$\frac{\partial f}{\partial \overline{z}}=0$ in distributional sense implies $f$ is holomorphic

Question

Let $f=(u,v)\in \mathscr{D}'(U,\mathbb{C})$ be a distribution, where $U\subset\mathbb{C}=\mathbb{R}^2$ is an open set and $u$ and $v$ are the projection of $f$ onto the real and imaginary axis (ie $\langle f,\phi\rangle=\langle u,\phi\rangle+i\langle v,\phi\rangle$). Suppose that $$ \frac{\partial}{\partial \overline{z}}f=0\qquad\text{in U,} $$ where $\frac{\partial}{\partial \overline{z}}=\frac{1}{2}\bigg(\frac{\partial}{\partial x}+i\frac{\partial}{\partial y}\bigg)$ and the derivatives are in distributional sense. Does it follow that $f$ is holomorphic in the classical sense, ie $f\in C^\infty(U,\mathbb{C})$ and the Cauchy-Riemann equations are satisfied?

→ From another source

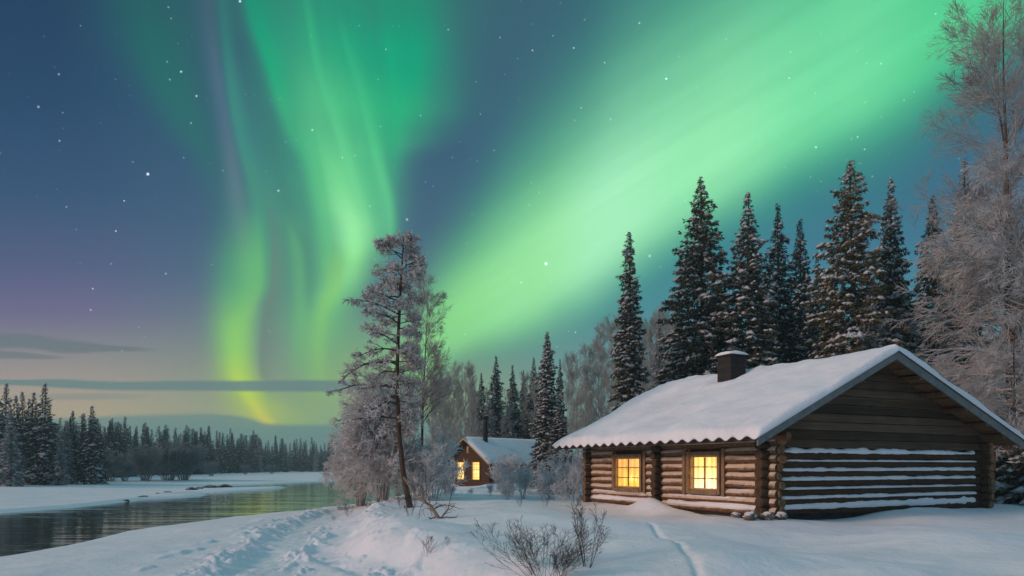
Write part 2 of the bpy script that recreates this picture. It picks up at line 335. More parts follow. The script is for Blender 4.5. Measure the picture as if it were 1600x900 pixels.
M['log_shaded'] = frosted('log_shaded', (.022, .012, .007), (.095, .054, .030), (.35, .33, .33), .75, 1.4, (.6, 6, 6), 4, .8)  # darker copy of the logs, shade put into wood and frost colours
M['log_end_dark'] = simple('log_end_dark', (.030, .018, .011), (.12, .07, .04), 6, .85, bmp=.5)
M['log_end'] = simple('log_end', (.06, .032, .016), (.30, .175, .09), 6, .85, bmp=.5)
def siding_mat():
    m, t, b = mat('siding'); tc = t.node('ShaderNodeTexCoord'); x, y, z = t.sep(tc.outputs['Object'])
    wn = t.node('ShaderNodeTexWhiteNoise', noise_dimensions='1D'); t.put(wn.inputs[1], t.math('FLOOR', (z - 2.074) / .247)); r = E(t, wn.outputs[0])
    n = t.noise(t.xyz(x * .5, y * .5, z * 9.0), 2.0, 6, .65); n2 = t.noise(tc.outputs['Object'], .9, 3, .5)
    c = t.ramp(n * .55 + r * .35 + n2 * .25 - .05, [(.2, (.018, .012, .008)), (.5, (.070, .045, .028)), (.8, (.17, .115, .075))], 'LINEAR')
    t.l.new(c, b.inputs['Base Color']); b.inputs['Roughness'].default_value = .85; b.inputs['Specular IOR Level'].default_value = .2
    bump(t, b, n, .8, .015); return m
M['siding'] = siding_mat()
M['fascia'] = simple('fascia', (.12, .135, .135), (.21, .23, .235), 4, .7, (1, 1, 1), .3, .006)
M['fascia_dark'] = simple('fascia_dark', (.022, .024, .026), (.05, .052, .056), 4, .7, bmp=.2)
M['plank'] = simple('plank', (.075, .036, .018), (.22, .11, .055), 3.5, .8, (4, .6, 4), .5, .01)
M['frame'] = simple('frame', (.16, .095, .05), (.34, .21, .12), 5, .75, (1, 1, 1), .4, .008)
M['sash'] = simple('sash', (.30, .20, .11), (.52, .36, .20), 5, .7, bmp=.2, bd=.004)
M['roof_metal'] = simple('roof_metal', (.045, .032, .024), (.12, .085, .065), 4, .6, bmp=.3, bd=.01)
M['stone'] = frosted('stone', (.06, .05, .042), (.20, .165, .13), (.75, .73, .75), .25, .75, (1, 1, 1), 5)
M['rock'] = frosted('rock', (.012, .013, .014), (.045, .045, .045), (.6, .62, .66), .75, 1.3, (1, 1, 1), 4)
M['cottage_wall'] = simple('cottage_wall', (.045, .023, .012), (.12, .062, .032), 3, .85, (.6, .6, 7), .5, .02)
M['stovepipe'] = simple('stovepipe', (.010, .010, .011), (.03, .03, .032), 6, .5, bmp=.2)
M['dead_wood'] = frosted('dead_wood', (.20, .13, .09), (.42, .30, .22), (.7, .68, .7), .5, 1.0, (1, 1, 1), 8)
def chimney_mat():
    m, t, b = mat('chimney_brick')
    tc = t.node('ShaderNodeTexCoord'); x, y, z = t.sep(tc.outputs['Object'])
    br = t.node('ShaderNodeTexBrick'); t.l.new(t.xyz(x + y, z, 0.0), br.inputs['Vector'])
    br.inputs['Scale'].default_value = 1.0; br.inputs['Brick Width'].default_value = .24; br.inputs['Row Height'].default_value = .075
    br.inputs['Mortar Size'].default_value = .008
    br.inputs['Color1'].default_value = (.012, .009, .008, 1); br.inputs['Color2'].default_value = (.030, .022, .018, 1); br.inputs['Mortar'].default_value = (.02, .018, .017, 1)
    t.l.new(br.outputs[0], b.inputs['Base Color']); b.inputs['Roughness'].default_value = .9
    bump(t, b, E(t, br.outputs[1]) * -1.0, .8, .012); return m
M['chimney_brick'] = chimney_mat()
def curtain_mat(name, cols, strength, folds, seed):
    """a self-glowing curtain: lamplight, fold shade and dimmer edges put into the emission"""
    m, t, b = mat(name)
    tc = t.node('ShaderNodeTexCoord'); g = t.node('ShaderNodeMapping'); t.l.new(tc.outputs['Generated'], g.inputs[0])
    x, y, z = t.sep(g.outputs[0])
    fold = t.math('SINE', y * folds + t.math('SINE', y * 9.0 + seed) * 1.4) * .5 + .5
    n = t.noise(t.xyz(y * 3.0, z * 1.3, float(seed)), 2.0, 3, .6)
    colr = t.ramp(z + (n - .5) * .25, [(i / (len(cols) - 1), c) for i, c in enumerate(cols)], 'LINEAR')
    b.inputs['Base Color'].default_value = (.10, .06, .02, 1)
    t.l.new(colr, b.inputs['Emission Color'])
    t.put(b.inputs['Emission Strength'], (fold * .42 + .62) * (n * .9 + .50) * (1 - t.math('POWER', t.math('ABSOLUTE', y * 2.0 - 1.0), 3.0) * .35) * strength)
    return m
M['curtain_yellow'] = curtain_mat('curtain_yellow', [(1.0, .55, .05), (1.0, .60, .10), (1.0, .50, .10), (1.0, .46, .12)], 1.75, 34, 1)
M['curtain_cream'] = curtain_mat('curtain_cream', [(1.0, .80, .50), (1.0, .72, .30), (1.0, .62, .17), (1.0, .50, .11)], 2.3, 30, 4)
M['cottage_glow'] = curtain_mat('cottage_glow', [(1.0, .62, .14), (1.0, .68, .22), (1.0, .52, .10)], 2.0, 12, 2)
def glass_mat():
    m, t, b = mat('window_glass')
    b.inputs['Base Color'].default_value = (1, 1, 1, 1); b.inputs['Roughness'].default_value = .02
    tr = t.node('ShaderNodeBsdfTransparent'); gl = t.node('ShaderNodeBsdfGlossy'); gl.inputs['Roughness'].default_value = .03
    mx = t.node('ShaderNodeMixShader'); mx.inputs[0].default_value = .06
    t.l.new(tr.outputs[0], mx.inputs[1]); t.l.new(gl.outputs[0], mx.inputs[2])
    t.l.new(mx.outputs[0], t.n['Material Output'].inputs[0]); return m
M['glass'] = glass_mat()
def water_mat():
    m, t, b = mat('river_water')
    tc = t.node('ShaderNodeTexCoord'); o = tc.outputs['Object']
    mp = t.node('ShaderNodeMapping'); mp.inputs['Rotation'].default_value = (0, 0, R_(14)); mp.inputs['Scale'].default_value = (.22, .9, 1)
    t.l.new(o, mp.inputs[0])
    n = t.noise(mp.outputs[0], .42, 4, .55); n2 = t.noise(mp.outputs[0], 3.0, 3, .5)
    b.inputs['Base Color'].default_value = (.012, .030, .018, 1)
    t.put(b.inputs['Roughness'], n * .08 + .03)
    b.inputs['IOR'].default_value = 2.0; b.inputs['Specular IOR Level'].default_value = 1.0
    bump(t, b, n * 1.0 + n2 * .08, .42, .18)
    return m
M['water'] = water_mat()

# ------------------------------------------------------------------ mesh helpers
def npmesh(name, V, F, mi=None, mats=(), smooth=False):
    """V (n,3); F list of (m,k) index arrays; mi list of material indices per array (int or array)"""
    me = bpy.data.meshes.new(name)
    V = np.asarray(V, np.float32)
    F = [np.asarray(f, np.int64) for f in F if len(f)]
    loops = np.concatenate([f.ravel() for f in F]); tot = np.concatenate([np.full(len(f), f.shape[1]) for f in F])
    me.vertices.add(len(V)); me.vertices.foreach_set('co', V.ravel())
    me.loops.add(len(loops)); me.loops.foreach_set('vertex_index', loops.astype(np.int32))
    me.polygons.add(len(tot)); st_ = np.zeros(len(tot), np.int32); st_[1:] = np.cumsum(tot)[:-1]
    me.polygons.foreach_set('loop_start', st_)
    if mi is not None:
        mm = np.concatenate([np.full(len(f), m) if np.isscalar(m) else np.asarray(m) for f, m in zip(F, mi)])
        me.polygons.foreach_set('material_index', mm.astype(np.int32))
    if smooth: me.polygons.foreach_set('use_smooth', np.ones(len(tot), bool))
    for k in mats: me.materials.append(M[k])
    me.update(calc_edges=True)
    return me
def link(name, me, parent=None, loc=(0, 0, 0), rz=0):
    o = bpy.data.objects.new(name, me); COL.objects.link(o)
    o.location = loc; o.rotation_euler = (0, 0, rz)
    if parent is not None: o.parent = parent
    return o
def tag(o, label=None, cat=None, group=None, kind=None):
    if label: o['label'] = label
    if cat: o['category'] = cat
    if group: o['group'] = group
    if kind: o['kind'] = kind
    return o
def empty(name, loc=(0, 0, 0), rz=0):
    return link(name, None, None, loc, rz)
def copy_tree(o, parent=None):
    c = o.copy(); COL.objects.link(c); c.parent = parent
    for ch in o.children: copy_tree(ch, c)
    return c
class MB:
    def __init__(s): s.v = []; s.f = []; s.m = []
    def add(s, vs, fs, m=0):
        n = len(s.v); s.v += [tuple(v) for v in vs]; s.f += [tuple(n + i for i in f) for f in fs]; s.m += [m] * len(fs); return s
    def box(s, c, sz, fr=None, m=0):
        """box with centre c and size sz, in the frame fr (function of local x, y, z)"""
        fr = fr or (lambda x, y, z: (x, y, z)); x, y, z = c; a, b, d = [q / 2 for q in sz]
        vs = [fr(x + i * a, y + j * b, z + k * d) for i in (-1, 1) for j in (-1, 1) for k in (-1, 1)]
        return s.add(vs, [(0, 1, 3, 2), (4, 6, 7, 5), (0, 4, 5, 1), (2, 3, 7, 6), (0, 2, 6, 4), (1, 5, 7, 3)], m)
    def hexa(s, vs, m=0):
        return s.add(vs, [(0, 1, 3, 2), (4, 6, 7, 5), (0, 4, 5, 1), (2, 3, 7, 6), (0, 2, 6, 4), (1, 5, 7, 3)], m)
    def log(s, p0, p1, r, seed=0, n=14, seg=10, m=0, mend=None, flat=0.0):
        """a slightly crooked round log from p0 to p1"""
        rg = random.Random(seed); p0 = Vector(p0); p1 = Vector(p1); ax = (p1 - p0).normalized()
        up = Vector((0, 0, 1)) if abs(ax.z) < .9 else Vector((1, 0, 0)); a = ax.cross(up).normalized(); b = a.cross(ax)
        ph = [rg.uniform(0, 6.28) for _ in range(6)]; base = len(s.v); Lg = (p1 - p0).length
        for i in range(seg + 1):
            t = i / seg; c = p0.lerp(p1, t); rr = r * (1 + .05 * math.sin(t * 5 + ph[0]) + .035 * math.sin(t * 17 + ph[1]))
            c = c + a * (.012 * math.sin(t * 4 + ph[2])) + b * (.010 * math.sin(t * 6 + ph[3]))
            for k in range(n):
                q = 6.28318 * k / n; r2 = rr * (1 + .035 * math.sin(3 * q + ph[4] + t * 3) + .025 * rg.uniform(-1, 1))
                s.v.append(tuple(c + a * (r2 * math.cos(q)) + b * (r2 * math.sin(q))))
        for i in range(seg):
            for k in range(n):
                k2 = (k + 1) % n; s.f.append((base + i * n + k, base + (i + 1) * n + k, base + (i + 1) * n + k2, base + i * n + k2)); s.m.append(m)
        me_ = m if mend is None else mend
        s.f.append(tuple(base + k for k in range(n))); s.m.append(me_)
        s.f.append(tuple(base + seg * n + k for k in reversed(range(n)))); s.m.append(me_)
        return s
    def build(s, name, mats, parent=None, smooth=False, bevel=0):
        if isinstance(mats, str): mats = [mats]
        me = bpy.data.meshes.new(name); me.from_pydata(s.v, [], s.f)
        for k in mats: me.materials.append(M[k])
        me.polygons.foreach_set('material_index', s.m)
        if smooth: me.polygons.foreach_set('use_smooth', [len(f) < 6 for f in s.f])
        me.update(); o = link(name, me, parent)
        if bevel:
            b = o.modifiers.new('bevel', 'BEVEL'); b.width = bevel; b.segments = 2; b.limit_method = 'ANGLE'
        return o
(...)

The obvious idea would be to mollify, get holomorphic functions and then take the limit. But how can we conclude that the limit is still holomorphic?

Answer 1

The trick is to replace the Cauchy integral formula $f_n(z)=\frac1{2i\pi}\int_{|s-a|=r} \frac{f_n(s)}{s-z}ds$ on a circle

by one on an annulus $$f_n(z)=\int_r^R \psi_{r,R}(t)\frac1{2i\pi}\int_{|s-a|=t} \frac{f_n(s)}{s-z}ds dt\label{1}\tag{1}$$

where $f_n= f\ast \phi_n$ is a mollified version of $f$, so $f_n$ is smooth and holomorphic on a slightly smaller open $U_n$, and $\psi_{r,R}\in C^\infty_c(r,R),\int \psi_{r,R}=1$.

Equation \eqref{1} is an integral of $f_n$ against a $C^\infty_c(\Bbb{C})$ function $h_z$ where (locally) $z\to h_z$ is continuous in the $C^\infty_c$ topology,
so there won't be any problem when letting $n\to \infty$, obtaining the local uniform convergence of $f_n$ to an analytic function representing $f$.

Answer 2

I've just realized that, if $f$ is in $L^1_{loc}$ and not just in $\mathscr{D}'$, my question can be answered using Weyl's lemma for harmonic functions. Indeed, from $\frac{\partial f}{\partial \overline{z}}=0$ it easily follows that $\Delta u=\Delta v=0$, and then Weyl's lemma implies that $u$ and $v$ are smooth. But then $f$ is smooth and satisfies the Cauchy-Riemann equations, thus is holomorphic.

EDIT: As pointed out by Ben McKay in the comments, the hypothesis that $f\in L^1_{loc}$ is not necessary.